Optimal Portfolios with Bounded Risks
Our focus in this dissertation is on the portfolio selection of a trader subject to a risk limit give in terms of variance or Value-at-Risk (VaR). First, we suppose a Markowitz type portfolio problem founded on a mean-variance analysis. Because of the prohibition of short selling, we employ a simplex based algorithm, namely Wolfe’s method, to evaluate for any feasible level of expected return the portfolio of minimum risk.
Next, we show a generalization of the mean-variance analysis to continuous-time. The method consists of maximizing expected terminal wealth using the martingale approach. All formulas required to implement the method are derived and a comparison with the traditional portfolio selection as introduced by Markowitz is provided.
We then consider a continuous-time model of optimal portfolio choice subject to VaR limits.
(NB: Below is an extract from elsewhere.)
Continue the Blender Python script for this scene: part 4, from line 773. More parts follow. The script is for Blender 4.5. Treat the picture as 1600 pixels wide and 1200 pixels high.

In a Black-Scholes setting the stochastic control approach is employed to maximize the expected terminal wealth under the constraint of an upper bound for the VaR. As an application, we compare the risk exposure of a trader subject to the VaR limit with that of an unconstraint one.
Finally, we generalize the last optimization problem to a Black-Scholes setting with jumps. All formulas required to implement the method are derived. Since an analytical solution is not available, we give a finite-differences based algorithm to evaluate the quantities of interest.